• WHAT TO PRODUCE:
Beginning with the line where "c = root*(1-t)**1.5+col*(1-(1-t)**1.5)" appears, restate the lines word for word through the last one in the listing.

• THE INPUT:

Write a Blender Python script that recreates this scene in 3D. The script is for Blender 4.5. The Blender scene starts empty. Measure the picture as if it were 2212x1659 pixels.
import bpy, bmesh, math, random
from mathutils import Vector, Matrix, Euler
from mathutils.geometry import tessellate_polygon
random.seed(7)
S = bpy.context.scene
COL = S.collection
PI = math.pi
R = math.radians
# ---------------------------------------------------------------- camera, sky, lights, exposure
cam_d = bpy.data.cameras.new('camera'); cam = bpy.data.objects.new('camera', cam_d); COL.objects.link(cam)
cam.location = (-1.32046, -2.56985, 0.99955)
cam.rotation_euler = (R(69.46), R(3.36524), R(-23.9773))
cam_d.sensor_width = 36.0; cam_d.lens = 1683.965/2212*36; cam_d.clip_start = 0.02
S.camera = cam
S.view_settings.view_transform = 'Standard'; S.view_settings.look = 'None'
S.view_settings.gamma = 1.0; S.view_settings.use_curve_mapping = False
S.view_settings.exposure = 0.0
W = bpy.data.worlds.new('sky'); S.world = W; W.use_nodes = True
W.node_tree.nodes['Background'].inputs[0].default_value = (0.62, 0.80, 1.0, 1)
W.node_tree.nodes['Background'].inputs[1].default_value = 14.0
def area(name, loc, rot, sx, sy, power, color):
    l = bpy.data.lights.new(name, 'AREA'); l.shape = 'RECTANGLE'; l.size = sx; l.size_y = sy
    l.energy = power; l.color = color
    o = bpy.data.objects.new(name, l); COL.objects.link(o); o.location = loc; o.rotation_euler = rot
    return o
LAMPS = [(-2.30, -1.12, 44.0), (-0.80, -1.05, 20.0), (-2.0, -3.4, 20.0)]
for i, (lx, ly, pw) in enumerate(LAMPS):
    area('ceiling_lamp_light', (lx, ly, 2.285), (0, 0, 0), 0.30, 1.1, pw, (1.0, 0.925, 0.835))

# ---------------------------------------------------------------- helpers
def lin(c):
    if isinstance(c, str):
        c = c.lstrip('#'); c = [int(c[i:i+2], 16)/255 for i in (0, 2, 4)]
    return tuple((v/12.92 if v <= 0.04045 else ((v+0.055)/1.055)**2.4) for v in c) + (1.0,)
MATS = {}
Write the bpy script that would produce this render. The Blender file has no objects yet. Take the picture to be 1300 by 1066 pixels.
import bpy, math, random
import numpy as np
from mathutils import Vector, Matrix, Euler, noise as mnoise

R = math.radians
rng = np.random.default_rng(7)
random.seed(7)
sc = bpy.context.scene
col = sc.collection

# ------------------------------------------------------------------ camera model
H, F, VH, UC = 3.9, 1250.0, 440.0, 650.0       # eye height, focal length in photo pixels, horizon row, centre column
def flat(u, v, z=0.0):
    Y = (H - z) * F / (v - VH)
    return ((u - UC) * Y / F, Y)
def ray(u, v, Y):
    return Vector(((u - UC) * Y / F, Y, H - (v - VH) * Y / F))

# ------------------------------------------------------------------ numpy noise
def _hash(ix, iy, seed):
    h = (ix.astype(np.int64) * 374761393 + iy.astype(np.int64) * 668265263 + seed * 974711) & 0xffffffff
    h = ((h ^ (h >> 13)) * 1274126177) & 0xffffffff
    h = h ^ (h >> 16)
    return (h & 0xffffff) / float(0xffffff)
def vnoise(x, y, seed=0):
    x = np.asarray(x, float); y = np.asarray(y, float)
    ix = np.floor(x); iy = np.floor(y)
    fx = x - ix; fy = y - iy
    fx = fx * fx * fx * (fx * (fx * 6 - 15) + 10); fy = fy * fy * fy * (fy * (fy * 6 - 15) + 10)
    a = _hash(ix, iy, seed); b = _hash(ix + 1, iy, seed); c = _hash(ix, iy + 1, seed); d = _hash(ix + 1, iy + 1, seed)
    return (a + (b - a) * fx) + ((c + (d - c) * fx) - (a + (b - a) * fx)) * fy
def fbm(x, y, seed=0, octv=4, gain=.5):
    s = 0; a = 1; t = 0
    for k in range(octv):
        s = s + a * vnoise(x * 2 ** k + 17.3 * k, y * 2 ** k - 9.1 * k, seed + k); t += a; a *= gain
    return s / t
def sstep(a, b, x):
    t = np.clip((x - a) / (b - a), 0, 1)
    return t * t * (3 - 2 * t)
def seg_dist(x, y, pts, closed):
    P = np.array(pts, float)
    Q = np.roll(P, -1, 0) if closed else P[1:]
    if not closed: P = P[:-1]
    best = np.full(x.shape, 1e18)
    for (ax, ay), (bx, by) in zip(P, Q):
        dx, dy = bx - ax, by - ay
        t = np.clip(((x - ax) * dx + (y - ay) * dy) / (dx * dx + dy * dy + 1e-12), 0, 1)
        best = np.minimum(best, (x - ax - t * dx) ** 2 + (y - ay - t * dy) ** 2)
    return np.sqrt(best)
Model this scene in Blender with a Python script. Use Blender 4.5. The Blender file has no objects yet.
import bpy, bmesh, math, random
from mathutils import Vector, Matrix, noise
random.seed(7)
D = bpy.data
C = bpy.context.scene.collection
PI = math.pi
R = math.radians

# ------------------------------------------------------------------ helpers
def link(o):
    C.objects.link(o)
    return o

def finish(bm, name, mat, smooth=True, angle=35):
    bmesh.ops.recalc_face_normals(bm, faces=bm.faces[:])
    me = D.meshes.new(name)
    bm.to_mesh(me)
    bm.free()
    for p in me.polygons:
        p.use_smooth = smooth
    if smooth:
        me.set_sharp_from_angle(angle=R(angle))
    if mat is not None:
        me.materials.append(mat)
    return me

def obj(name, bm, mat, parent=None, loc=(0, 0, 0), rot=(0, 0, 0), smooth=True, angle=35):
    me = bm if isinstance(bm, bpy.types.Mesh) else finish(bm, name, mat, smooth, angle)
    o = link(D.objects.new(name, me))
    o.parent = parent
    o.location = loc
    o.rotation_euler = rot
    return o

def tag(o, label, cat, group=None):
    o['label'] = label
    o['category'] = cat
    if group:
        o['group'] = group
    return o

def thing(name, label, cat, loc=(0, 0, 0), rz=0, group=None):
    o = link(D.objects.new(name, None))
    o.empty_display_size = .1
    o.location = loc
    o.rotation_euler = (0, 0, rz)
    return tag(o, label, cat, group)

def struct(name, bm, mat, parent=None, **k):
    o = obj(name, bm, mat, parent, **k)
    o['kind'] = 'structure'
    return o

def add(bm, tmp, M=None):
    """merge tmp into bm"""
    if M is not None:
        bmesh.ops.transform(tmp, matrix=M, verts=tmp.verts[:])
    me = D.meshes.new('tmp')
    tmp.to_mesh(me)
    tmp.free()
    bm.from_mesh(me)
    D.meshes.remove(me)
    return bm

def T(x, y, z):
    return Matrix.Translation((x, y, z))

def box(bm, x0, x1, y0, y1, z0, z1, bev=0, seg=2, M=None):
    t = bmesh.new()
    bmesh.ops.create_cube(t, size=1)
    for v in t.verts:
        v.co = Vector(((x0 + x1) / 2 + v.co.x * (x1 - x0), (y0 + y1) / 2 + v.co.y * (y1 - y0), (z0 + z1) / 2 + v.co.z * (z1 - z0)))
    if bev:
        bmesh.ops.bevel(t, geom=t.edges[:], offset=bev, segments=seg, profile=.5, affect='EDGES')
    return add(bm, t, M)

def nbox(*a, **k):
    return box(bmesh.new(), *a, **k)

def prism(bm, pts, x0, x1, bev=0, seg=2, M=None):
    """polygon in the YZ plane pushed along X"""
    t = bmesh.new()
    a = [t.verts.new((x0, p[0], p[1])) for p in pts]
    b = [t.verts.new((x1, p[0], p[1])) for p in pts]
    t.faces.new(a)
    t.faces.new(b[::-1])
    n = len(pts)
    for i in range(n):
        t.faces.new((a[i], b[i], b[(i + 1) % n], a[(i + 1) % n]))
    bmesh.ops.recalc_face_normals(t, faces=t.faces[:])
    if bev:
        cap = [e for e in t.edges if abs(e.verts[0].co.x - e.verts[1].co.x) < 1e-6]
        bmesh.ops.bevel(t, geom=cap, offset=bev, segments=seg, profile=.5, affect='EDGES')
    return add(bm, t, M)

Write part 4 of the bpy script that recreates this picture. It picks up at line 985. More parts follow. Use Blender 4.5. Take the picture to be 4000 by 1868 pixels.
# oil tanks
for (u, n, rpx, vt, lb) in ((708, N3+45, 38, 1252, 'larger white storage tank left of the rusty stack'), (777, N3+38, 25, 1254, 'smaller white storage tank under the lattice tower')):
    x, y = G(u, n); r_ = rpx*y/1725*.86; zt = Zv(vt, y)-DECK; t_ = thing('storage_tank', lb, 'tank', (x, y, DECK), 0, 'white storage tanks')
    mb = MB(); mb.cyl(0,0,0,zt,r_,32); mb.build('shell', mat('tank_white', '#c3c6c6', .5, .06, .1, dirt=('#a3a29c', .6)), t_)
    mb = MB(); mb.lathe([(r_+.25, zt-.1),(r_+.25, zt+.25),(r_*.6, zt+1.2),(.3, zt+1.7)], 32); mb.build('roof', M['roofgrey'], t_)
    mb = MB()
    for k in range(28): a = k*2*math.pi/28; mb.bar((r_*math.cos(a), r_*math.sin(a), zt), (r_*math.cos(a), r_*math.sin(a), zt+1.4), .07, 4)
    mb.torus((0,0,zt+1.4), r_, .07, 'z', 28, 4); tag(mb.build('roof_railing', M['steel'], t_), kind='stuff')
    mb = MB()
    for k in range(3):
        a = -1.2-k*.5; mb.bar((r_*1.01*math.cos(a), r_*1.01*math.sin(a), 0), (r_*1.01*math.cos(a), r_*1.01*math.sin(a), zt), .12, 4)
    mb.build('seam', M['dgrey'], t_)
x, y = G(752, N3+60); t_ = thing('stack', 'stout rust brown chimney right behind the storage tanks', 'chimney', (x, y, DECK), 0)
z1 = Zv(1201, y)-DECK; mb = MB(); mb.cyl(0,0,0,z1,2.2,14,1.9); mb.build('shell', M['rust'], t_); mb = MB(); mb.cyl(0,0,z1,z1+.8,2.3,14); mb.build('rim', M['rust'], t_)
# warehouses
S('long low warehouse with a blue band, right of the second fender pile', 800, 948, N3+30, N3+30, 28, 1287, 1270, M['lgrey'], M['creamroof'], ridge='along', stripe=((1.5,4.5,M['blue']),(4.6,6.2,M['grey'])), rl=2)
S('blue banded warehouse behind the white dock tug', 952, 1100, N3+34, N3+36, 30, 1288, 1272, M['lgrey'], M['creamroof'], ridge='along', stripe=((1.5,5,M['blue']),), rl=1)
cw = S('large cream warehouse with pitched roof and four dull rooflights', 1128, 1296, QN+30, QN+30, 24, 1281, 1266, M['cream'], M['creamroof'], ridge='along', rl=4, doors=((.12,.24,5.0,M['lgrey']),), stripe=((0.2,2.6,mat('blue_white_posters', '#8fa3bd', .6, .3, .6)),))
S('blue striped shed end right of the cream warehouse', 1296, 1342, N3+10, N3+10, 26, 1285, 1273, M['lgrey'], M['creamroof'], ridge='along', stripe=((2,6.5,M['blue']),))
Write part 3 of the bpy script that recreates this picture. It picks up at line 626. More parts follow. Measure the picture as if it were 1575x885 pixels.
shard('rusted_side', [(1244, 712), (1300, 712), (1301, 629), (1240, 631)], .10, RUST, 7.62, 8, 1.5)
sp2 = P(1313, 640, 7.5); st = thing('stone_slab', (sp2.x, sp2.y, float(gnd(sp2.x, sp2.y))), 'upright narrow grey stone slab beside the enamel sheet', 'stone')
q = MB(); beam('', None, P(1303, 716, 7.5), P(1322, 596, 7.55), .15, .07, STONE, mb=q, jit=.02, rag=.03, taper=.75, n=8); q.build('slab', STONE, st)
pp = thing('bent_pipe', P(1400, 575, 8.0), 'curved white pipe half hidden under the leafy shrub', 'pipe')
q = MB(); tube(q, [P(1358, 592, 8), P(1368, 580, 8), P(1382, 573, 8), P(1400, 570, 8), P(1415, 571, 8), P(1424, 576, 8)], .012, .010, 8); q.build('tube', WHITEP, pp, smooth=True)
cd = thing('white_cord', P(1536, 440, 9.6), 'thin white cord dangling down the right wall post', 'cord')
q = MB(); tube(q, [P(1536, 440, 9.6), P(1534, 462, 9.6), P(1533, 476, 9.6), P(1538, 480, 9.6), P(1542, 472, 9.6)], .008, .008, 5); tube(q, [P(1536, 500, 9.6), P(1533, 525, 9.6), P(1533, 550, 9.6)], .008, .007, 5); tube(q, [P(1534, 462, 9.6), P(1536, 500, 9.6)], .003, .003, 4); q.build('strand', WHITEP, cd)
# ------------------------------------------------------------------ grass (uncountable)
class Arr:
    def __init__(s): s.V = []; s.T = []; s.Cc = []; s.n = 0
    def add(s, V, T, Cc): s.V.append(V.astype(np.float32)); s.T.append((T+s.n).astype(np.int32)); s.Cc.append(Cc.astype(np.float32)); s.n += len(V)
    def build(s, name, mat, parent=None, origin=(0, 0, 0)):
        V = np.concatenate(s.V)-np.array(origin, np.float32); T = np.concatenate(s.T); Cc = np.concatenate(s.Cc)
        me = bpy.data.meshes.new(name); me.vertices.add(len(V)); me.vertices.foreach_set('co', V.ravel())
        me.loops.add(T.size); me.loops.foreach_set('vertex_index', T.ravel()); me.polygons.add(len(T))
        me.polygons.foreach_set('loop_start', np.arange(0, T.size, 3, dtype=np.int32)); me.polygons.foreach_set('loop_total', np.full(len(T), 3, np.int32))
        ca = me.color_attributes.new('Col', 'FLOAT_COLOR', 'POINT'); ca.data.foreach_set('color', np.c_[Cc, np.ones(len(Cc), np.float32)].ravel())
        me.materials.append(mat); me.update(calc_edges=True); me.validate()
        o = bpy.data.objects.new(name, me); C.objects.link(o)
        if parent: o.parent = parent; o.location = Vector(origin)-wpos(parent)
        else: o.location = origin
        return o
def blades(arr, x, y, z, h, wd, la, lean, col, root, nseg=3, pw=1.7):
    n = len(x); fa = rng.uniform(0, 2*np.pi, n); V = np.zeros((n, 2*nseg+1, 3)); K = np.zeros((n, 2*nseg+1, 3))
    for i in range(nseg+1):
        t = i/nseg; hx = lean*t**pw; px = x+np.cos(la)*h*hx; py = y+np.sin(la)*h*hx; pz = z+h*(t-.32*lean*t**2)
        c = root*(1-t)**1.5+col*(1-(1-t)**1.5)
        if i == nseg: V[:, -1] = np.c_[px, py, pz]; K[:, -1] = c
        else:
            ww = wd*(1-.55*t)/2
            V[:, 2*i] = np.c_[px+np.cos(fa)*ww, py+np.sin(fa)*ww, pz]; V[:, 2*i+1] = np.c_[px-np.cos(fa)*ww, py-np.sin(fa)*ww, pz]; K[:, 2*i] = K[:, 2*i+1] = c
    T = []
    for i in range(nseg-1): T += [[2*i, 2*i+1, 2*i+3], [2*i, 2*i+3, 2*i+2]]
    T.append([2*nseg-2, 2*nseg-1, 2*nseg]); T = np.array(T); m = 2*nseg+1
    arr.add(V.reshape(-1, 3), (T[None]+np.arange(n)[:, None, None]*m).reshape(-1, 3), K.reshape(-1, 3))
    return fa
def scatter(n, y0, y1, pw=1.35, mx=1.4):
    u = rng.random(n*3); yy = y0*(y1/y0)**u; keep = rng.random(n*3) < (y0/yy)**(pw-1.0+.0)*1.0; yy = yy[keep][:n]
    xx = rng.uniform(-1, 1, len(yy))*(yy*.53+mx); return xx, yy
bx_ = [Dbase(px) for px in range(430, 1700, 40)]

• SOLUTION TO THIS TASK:
        c = root*(1-t)**1.5+col*(1-(1-t)**1.5)
        if i == nseg: V[:, -1] = np.c_[px, py, pz]; K[:, -1] = c
        else:
            ww = wd*(1-.55*t)/2
            V[:, 2*i] = np.c_[px+np.cos(fa)*ww, py+np.sin(fa)*ww, pz]; V[:, 2*i+1] = np.c_[px-np.cos(fa)*ww, py-np.sin(fa)*ww, pz]; K[:, 2*i] = K[:, 2*i+1] = c
    T = []
    for i in range(nseg-1): T += [[2*i, 2*i+1, 2*i+3], [2*i, 2*i+3, 2*i+2]]
    T.append([2*nseg-2, 2*nseg-1, 2*nseg]); T = np.array(T); m = 2*nseg+1
    arr.add(V.reshape(-1, 3), (T[None]+np.arange(n)[:, None, None]*m).reshape(-1, 3), K.reshape(-1, 3))
    return fa
def scatter(n, y0, y1, pw=1.35, mx=1.4):
    u = rng.random(n*3); yy = y0*(y1/y0)**u; keep = rng.random(n*3) < (y0/yy)**(pw-1.0+.0)*1.0; yy = yy[keep][:n]
    xx = rng.uniform(-1, 1, len(yy))*(yy*.53+mx); return xx, yy
bx_ = [Dbase(px) for px in range(430, 1700, 40)]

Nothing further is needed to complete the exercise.